Эбби не пытался давить на меня или обращать меня в свою веру. Вскоре он ушел. Несколько дней я продолжал пить. Но каждый раз при пробуждении я вспоминал о своем друге. Я не мог забыть того, о чем он мне поведал. Будучи собратьями по несчастью, один алкоголик разговаривал с другим.
Мои настроения колебались от восстания против Бога к надежде и потом обратно. Однажды, находясь в слезливом настроении, мне в голову пришла потрясающая мысль. Я решил, что пришло время мне самому провести некое религиозное исследование. Вспомнив, что при Голгофской церкви Сэма Шумейкера действовала миссия, куда друзья Эбби по Оксфордской группе поместили его, я решил поехать и посмотреть, что там происходит. Я вышел из подземки на пересечении Четвертой Авеню с Двадцать третьей стрит.
Я довольно долго шел по Двадцать третьей стрит. Это был довольно долгий пеший путь по 23-й авеню, и я стал останавливаться у каждого бара. Большую часть дня я провел в барах и совсем забыл о миссии. Уже стемнело, когда у меня в баре завязалась оживленная беседа с финном по имени Алек. Он рассказал мне, что в своей стране был мастером по изготовлению парусов и рыбаком. И при слове «рыбак» у меня что-то щелкнуло внутри. Я вдруг вспомнил о миссии. Там я обязательно встречу ловцов. Странно, но мне показалось, что это прекрасная идея. Я уговорил Алека пойти со мной и вскоре мы ужу стояли перед дверью миссии. Текс Франциско, бывший алкоголик, встречал нас у дверей. Он заведовал этим местом и попросил нас удалиться. Такое обращение разозлило (уязвило) нас, ведь мы пришли с добрыми намерениями.

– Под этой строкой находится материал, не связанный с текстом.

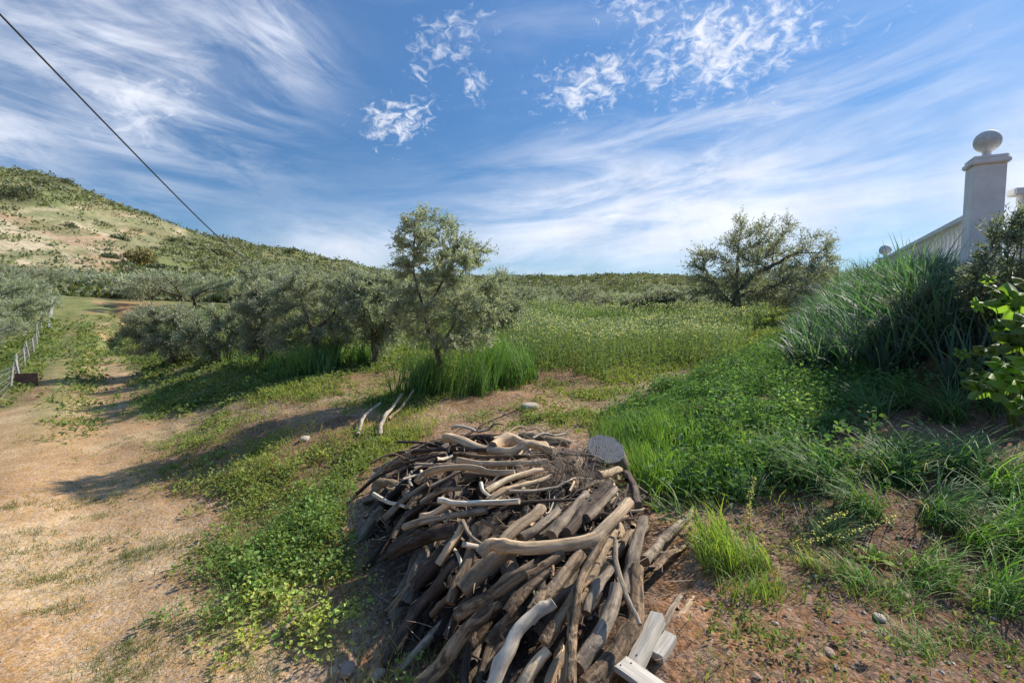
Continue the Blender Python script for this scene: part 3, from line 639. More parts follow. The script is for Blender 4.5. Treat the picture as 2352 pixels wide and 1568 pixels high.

Как раз в этот момент появился широко улыбающийся Эбби, который спросил: «А как начет тарелки бобов?» После еды у нас с Алеком немного просветлело в голове. Эбби сказал нам, что скоро в миссии начнется встреча, и спросил, не хотели бы мы остаться. Конечно, мы хотели, ведь именно для этого мы и были здесь. Вскоре мы втроем уже сидели на жестких деревянных лавках, расставленных в помещении. Я раньше никогда не посещал миссионерские организации и немножко поеживался, глядя на собравшихся — это были, в основном, опустившиеся люди. В помещении пахло смесью пота и алкоголя. Я хорошо представлял себе, какие страдания претерпевали собравшиеся здесь люди.